Have you thought about slowing down your storytelling? It doesn't work in novel format because you want to propel a reader, but in this Sunday comics type it may help deflate some of those balloons.

Another thing to try is taking your shears and cruelly chopping off any dialogue that isn't completely vital. Let's take that first balloon in the comic you linked: "It wasn't just the weed. All the stuff from the shootout was missing. Shells, jewelry, photos, clothing, you name it."

Would it be possible to keep the same impact if it was something like: "Not just the weed. Everything was gone. Shells, jewelry, photos, you name it."

You might be able to chop it more, but I'm sure you get the idea. It's tough chopping dialogue, especially if you're a student to the way people actually talk. Problem is, dialogue can't be real speech without being mostly mundane ("Um, uh, so like, uh, the weather is pretty like, uh, nice right now, right?"). Start off with adverbs, adjectives and other emphasizing words. That "actually" in the second panel is taking up a lot of space and not giving much back.

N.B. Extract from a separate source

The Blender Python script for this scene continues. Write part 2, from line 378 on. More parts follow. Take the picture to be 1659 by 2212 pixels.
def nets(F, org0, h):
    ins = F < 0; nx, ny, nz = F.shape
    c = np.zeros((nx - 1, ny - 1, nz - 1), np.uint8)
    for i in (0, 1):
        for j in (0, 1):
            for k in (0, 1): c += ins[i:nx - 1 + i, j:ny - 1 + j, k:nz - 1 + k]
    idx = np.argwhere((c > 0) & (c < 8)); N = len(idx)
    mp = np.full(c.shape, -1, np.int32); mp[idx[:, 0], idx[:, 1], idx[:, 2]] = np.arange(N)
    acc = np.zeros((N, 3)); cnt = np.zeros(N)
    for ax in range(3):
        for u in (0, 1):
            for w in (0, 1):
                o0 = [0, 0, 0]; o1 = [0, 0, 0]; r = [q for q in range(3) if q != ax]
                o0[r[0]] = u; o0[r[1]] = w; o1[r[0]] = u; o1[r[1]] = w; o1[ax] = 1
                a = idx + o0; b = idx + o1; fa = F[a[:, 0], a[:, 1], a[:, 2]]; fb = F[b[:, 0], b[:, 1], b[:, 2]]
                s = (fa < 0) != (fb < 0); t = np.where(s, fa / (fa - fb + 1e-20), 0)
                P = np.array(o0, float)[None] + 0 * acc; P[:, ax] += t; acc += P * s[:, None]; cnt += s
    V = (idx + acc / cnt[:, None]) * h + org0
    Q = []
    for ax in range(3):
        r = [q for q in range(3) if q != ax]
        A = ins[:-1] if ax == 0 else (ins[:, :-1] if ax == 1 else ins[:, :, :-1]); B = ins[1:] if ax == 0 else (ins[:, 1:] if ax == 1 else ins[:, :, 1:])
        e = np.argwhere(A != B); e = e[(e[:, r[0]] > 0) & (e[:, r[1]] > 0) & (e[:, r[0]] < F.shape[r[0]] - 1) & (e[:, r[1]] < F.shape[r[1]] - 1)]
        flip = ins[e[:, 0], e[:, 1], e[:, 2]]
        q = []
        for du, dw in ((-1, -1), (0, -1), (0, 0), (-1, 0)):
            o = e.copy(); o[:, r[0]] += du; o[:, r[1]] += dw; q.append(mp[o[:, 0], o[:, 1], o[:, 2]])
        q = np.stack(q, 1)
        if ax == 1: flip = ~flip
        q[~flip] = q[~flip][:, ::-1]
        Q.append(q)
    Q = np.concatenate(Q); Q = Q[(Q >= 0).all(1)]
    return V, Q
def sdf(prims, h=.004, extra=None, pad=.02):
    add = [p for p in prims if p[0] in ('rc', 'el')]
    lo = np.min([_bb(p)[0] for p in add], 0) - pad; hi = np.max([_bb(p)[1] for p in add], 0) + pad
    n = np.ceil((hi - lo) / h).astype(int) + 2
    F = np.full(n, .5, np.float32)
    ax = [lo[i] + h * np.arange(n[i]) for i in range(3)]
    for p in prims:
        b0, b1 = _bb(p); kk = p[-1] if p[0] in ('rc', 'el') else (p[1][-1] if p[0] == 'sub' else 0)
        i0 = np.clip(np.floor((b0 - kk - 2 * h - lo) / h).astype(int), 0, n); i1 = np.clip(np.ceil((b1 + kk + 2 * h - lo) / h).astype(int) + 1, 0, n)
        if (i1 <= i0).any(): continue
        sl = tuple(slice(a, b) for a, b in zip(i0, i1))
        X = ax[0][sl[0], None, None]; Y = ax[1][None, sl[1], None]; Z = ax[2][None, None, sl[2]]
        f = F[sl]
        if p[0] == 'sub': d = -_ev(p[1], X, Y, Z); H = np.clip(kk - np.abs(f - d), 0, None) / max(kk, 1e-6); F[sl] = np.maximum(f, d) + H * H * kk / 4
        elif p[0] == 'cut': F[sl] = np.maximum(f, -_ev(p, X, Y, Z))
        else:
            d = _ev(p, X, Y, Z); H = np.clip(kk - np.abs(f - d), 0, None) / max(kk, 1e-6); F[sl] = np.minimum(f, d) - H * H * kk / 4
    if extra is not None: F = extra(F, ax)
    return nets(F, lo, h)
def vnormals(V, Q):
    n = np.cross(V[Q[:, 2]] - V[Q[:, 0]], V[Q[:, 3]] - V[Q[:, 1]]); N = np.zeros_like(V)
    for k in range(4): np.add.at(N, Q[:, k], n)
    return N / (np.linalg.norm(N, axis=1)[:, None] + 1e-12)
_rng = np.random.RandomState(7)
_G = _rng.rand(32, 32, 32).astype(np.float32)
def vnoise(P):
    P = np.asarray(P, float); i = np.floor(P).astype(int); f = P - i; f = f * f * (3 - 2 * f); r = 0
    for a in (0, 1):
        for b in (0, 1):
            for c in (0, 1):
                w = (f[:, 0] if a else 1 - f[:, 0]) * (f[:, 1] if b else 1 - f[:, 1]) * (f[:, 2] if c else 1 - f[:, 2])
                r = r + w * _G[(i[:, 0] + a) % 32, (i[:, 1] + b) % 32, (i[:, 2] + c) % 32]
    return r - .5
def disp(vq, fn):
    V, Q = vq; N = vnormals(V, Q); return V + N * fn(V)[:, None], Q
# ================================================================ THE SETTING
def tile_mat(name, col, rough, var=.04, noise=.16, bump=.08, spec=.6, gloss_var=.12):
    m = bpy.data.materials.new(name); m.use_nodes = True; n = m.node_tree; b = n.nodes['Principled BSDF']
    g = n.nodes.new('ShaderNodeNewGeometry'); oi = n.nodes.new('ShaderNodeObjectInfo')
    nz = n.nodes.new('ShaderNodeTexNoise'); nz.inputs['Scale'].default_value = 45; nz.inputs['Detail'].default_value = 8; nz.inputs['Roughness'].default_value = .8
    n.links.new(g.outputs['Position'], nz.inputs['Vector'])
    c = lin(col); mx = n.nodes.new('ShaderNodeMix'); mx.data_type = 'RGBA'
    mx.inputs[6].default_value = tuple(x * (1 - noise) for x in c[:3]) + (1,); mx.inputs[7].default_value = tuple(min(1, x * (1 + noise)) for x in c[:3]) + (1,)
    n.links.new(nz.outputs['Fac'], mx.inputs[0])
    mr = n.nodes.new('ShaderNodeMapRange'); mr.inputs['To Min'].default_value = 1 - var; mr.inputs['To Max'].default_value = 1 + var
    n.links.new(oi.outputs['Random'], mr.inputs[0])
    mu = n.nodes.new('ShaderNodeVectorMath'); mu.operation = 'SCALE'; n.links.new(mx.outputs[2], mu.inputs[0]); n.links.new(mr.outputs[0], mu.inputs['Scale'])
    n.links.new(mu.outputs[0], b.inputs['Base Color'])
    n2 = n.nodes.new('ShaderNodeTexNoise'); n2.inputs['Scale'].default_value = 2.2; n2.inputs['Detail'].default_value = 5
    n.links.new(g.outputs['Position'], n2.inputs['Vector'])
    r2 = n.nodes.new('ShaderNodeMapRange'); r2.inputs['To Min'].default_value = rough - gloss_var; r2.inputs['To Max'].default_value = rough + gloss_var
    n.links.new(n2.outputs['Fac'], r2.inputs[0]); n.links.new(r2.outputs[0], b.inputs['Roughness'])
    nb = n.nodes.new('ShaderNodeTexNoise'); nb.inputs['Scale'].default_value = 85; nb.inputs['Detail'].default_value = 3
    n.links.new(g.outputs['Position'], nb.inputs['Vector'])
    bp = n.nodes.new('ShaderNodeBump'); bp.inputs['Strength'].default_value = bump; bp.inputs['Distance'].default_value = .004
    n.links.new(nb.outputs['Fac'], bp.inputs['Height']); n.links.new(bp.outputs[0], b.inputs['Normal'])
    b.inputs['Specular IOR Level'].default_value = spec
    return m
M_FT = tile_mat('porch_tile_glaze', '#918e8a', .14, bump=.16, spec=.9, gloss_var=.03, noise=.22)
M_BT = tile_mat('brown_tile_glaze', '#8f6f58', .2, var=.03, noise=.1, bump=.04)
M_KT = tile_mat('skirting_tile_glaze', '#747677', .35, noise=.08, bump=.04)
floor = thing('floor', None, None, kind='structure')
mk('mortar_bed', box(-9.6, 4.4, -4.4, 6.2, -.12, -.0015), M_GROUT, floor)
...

I like that punchline, though. And is she freaking spitting in his beer? XD

Hey dude! As a loyal reader of your strip for the last three months, let me chime in here.
You do a good job of working in a gag into most of your strips, and tell a story. I would suggest taking a look at the way Doonesbury works in gags and story, but for the most part (and the writing gods are going to strike me down for this) you might want to think about decompressing your story a bit to allow more dialog without violating your 3 panel strip format.

Eagle
(And keep doing the strip!)

The industry standard is between 20 and 25 words per balloon.

YES! I am so glad that you caught the spitting in the beer thing!! it's a little too subtle, some people thought it was a straw.a lot of people missed it all together.

That....that looks like a page from a light novel!
Lol she's having her future plan out already!

AND GOLGO 13 IS A MANGA BEFORE?!

if the guy had one tiny bubble with 2 words, it would be a good joke even if you couldn't read it.

I guess the trick to dialogue in comics is to distill it as much as possible, and to choose words wisely.
I wanted to use the word "Misunderstanding" at some point... But it was simply too long!
I had to change to something else in the end!

I also skipped lots of conversation that didn't bring anything to the story.
I just gotta keep it moving... wink

I don't personally have to deal with this problem very often (good job me, having one main character who doesn't like talking, and one that simply doesn't speak!), but my rule of thumb is to decide what I want to say, and then say it in as few words as possible.

Of course, this all depends on the character - if it's a verbose, talky character, they're going to use more words - but it's a good guideline to keep in mind. Strip sentences down to as few words as you can; instead of saying "I went down to the store", say "I went to the store", etc, etc.

Less is more, when it comes to comics-dialogue.